No caso do senador do PSDB, a ação na qual ele figura como réu foi enviada à Justiça Estadual, em Belo Horizonte. Diz respeito ao caso relacionado a um suposto cartel formado para fraudar licitações na construção da cidade administrativa do governo de Minas, no período em que Aécio foi governador.
PEC da Câmara
A PEC 333, caso seja aprovada da forma como se encontra, abrange o fim do foro para crimes cometidos por deputados, senadores, ministros de Estado, governadores, prefeitos, ministros de tribunais superiores, desembargadores, embaixadores, comandantes das Forças Armadas, integrantes de tribunais regionais federais, juízes federais, membros do Ministério Público, procurador-geral da República e membros dos conselhos de Justiça e do Ministério Público.
A matéria só mantém o foro para o presidente e o vice-presidente da República, o chefe do Judiciário, e os presidentes da Câmara e do Senado.
Muita gente considera improvável que a proposta venha a ser aprovada até dezembro, por conta da intervenção federal na segurança pública do Rio de Janeiro, que impede o Congresso Nacional de aprovar mudanças na Constituição neste período.

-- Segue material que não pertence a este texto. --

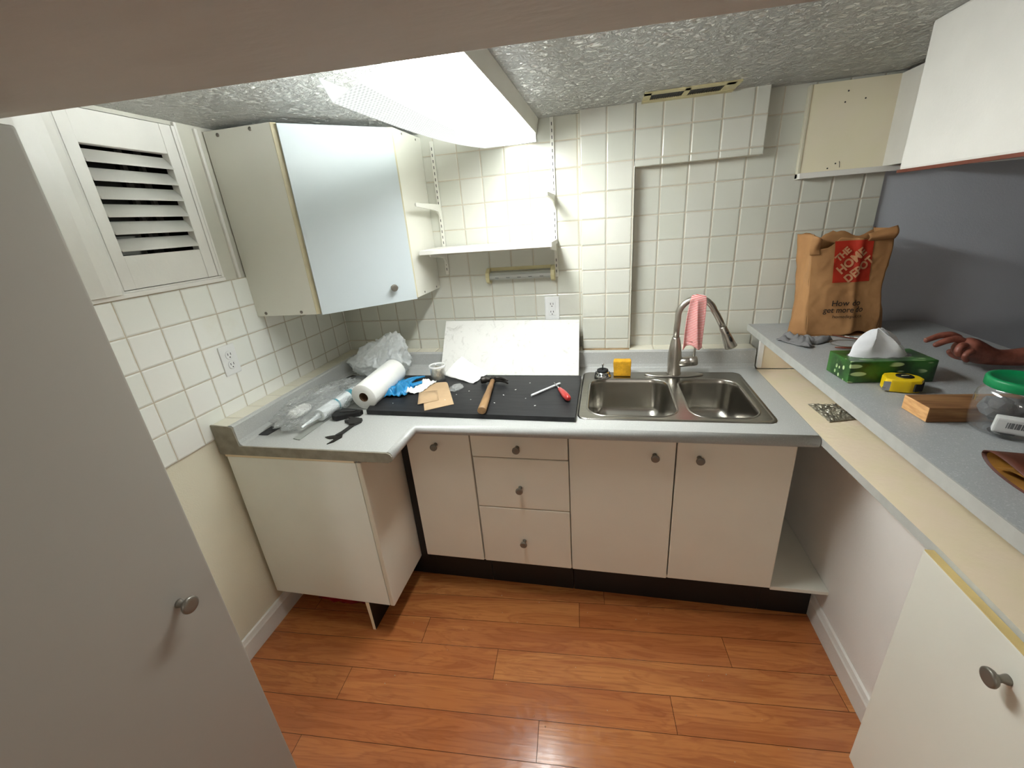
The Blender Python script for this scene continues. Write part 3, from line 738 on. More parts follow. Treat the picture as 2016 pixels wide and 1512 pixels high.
# ================================================================== SINK
def rrect(x0, x1, y0, y1, r, z, n=8):
    pts = []
    for cx, cy, a0 in ((x1-r, y1-r, 0), (x0+r, y1-r, PI/2), (x0+r, y0+r, PI), (x1-r, y0+r, 3*PI/2)):
        for k in range(n+1):
            a = a0 + PI/2*k/n; pts.append((cx+r*math.cos(a), cy+r*math.sin(a), z))
    return pts
sk = thing('kitchen_sink', 'stainless steel double-bowl drop-in sink', 'sink', (1.665, -0.42, 0.90))
def loops(bm, ls, smooth_=True, closed_last=True):
    R_ = [[bm.verts.new(p) for p in l] for l in ls]
    for a, b in zip(R_, R_[1:]):
        n = len(a)
        for i in range(n):
            f = bm.faces.new((a[i], a[(i+1) % n], b[(i+1) % n], b[i])); f.smooth = smooth_
    if closed_last: bm.faces.new(R_[-1])
    return R_
SX0, SX1, SY0, SY1 = 1.327, 2.006, -0.668, -0.172
bm = B()
outer = loops(bm, [rrect(SX0, SX1, SY0, SY1, 0.035, 0.9005), rrect(SX0+0.002, SX1-0.002, SY0+0.002, SY1-0.002, 0.034, 0.9042), rrect(SX0+0.010, SX1-0.010, SY0+0.010, SY1-0.010, 0.028, 0.9042), rrect(SX0+0.014, SX1-0.014, SY0+0.014, SY1-0.014, 0.025, 0.9030)], closed_last=False)
bowls = ((1.357, 1.697, -0.640, -0.252), (1.727, 1.974, -0.640, -0.252))
edges = []
def loop_edges(vs): return [bm.edges.get((vs[i], vs[(i+1) % len(vs)])) or bm.edges.new((vs[i], vs[(i+1) % len(vs)])) for i in range(len(vs))]
edges += loop_edges(outer[-1])
for (x0, x1, y0, y1) in bowls:
    V = [bm.verts.new(p) for p in rrect(x0, x1, y0, y1, 0.075, 0.9030)]; edges += loop_edges(V)
bmesh.ops.triangle_fill(bm, use_beauty=True, use_dissolve=False, edges=edges)
bmesh.ops.remove_doubles(bm, verts=bm.verts[:], dist=1e-5)
obj('rim', bm, 'steel', sk)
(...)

Mas Maia tem dito que, mesmo com a intervenção, acredita ser possível caminhar na comissão especial. “O importante é deixarmos o texto bem discutido e pronto para ser votado no plenário assim que a intervenção acabar”, afirmou.

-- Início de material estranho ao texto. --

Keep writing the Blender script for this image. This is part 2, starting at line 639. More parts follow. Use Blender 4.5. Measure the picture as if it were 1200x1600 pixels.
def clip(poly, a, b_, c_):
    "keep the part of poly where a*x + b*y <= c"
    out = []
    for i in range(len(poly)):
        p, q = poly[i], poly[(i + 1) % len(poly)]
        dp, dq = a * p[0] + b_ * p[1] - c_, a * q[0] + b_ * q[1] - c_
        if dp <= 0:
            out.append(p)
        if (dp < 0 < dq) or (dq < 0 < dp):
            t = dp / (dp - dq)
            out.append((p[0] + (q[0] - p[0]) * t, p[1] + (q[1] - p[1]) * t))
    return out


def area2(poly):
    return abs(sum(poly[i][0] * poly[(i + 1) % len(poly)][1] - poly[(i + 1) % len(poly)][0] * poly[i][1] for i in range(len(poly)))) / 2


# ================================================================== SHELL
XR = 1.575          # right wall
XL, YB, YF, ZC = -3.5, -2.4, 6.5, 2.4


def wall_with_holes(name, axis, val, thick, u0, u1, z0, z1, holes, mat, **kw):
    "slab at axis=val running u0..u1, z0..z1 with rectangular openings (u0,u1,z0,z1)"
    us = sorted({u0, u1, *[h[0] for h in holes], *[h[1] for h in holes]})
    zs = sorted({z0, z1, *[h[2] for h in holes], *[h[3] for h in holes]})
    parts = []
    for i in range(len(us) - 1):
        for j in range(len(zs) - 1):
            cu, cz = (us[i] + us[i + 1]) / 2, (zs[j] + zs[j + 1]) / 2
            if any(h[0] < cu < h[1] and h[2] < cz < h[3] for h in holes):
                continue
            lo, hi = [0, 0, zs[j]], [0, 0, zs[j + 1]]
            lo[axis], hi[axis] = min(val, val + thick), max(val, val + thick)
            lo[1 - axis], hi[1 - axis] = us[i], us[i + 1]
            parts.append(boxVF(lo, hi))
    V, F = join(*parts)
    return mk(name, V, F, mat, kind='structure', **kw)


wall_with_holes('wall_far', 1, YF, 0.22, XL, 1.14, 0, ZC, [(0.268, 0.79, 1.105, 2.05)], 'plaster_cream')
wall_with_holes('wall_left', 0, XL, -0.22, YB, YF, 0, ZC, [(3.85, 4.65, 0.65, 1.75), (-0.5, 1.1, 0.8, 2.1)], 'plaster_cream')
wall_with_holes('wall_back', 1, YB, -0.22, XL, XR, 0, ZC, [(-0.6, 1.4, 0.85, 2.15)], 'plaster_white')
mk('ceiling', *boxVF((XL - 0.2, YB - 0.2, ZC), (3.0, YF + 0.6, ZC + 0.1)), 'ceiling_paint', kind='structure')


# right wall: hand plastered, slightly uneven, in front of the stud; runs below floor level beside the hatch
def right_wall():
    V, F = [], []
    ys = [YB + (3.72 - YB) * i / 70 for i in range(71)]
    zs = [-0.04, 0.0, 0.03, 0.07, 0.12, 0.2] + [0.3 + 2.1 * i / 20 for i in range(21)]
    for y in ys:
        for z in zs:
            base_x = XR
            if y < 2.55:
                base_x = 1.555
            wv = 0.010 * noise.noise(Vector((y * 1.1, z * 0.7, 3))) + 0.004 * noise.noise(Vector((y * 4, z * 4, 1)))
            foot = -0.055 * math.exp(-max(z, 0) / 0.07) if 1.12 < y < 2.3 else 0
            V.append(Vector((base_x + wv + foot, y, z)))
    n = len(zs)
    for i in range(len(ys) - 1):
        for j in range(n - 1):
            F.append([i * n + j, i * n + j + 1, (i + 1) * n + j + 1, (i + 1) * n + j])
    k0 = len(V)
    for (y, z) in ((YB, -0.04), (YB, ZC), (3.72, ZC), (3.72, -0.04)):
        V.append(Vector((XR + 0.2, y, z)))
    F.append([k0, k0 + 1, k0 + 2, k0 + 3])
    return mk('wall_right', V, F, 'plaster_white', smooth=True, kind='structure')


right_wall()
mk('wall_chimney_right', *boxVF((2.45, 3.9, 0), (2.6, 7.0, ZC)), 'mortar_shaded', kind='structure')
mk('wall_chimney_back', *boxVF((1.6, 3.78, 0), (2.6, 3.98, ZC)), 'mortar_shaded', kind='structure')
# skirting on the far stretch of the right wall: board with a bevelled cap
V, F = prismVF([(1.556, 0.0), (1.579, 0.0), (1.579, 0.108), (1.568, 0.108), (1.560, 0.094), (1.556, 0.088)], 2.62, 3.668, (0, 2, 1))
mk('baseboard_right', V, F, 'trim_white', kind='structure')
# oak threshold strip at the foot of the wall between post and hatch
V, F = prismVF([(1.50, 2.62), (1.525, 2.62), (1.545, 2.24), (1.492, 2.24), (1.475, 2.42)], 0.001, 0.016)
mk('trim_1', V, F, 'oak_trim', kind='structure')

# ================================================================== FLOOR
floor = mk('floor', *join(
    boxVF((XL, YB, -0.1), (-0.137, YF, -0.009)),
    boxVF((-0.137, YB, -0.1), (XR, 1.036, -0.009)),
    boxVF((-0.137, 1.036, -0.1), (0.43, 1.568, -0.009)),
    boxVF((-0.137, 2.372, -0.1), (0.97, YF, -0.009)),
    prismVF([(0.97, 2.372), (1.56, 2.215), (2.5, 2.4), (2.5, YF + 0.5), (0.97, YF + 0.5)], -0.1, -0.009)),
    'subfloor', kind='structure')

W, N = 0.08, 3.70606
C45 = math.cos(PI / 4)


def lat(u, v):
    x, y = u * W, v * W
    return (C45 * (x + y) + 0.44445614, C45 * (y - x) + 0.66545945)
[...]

O senador Randolfe Rodrigues, relator de proposta que tramitou no Senado em abril do ano passado, disse que, independentemente de preocupações com essas ações em primeira instância, é importante que texto seja apreciado pelo Congresso em sua totalidade. “O fim do foro privilegiado coloca o Brasil no rol das nações democráticas e republicanas. Todos sabemos que o foro é um resquício aristocrático e monárquico”, acrescentou.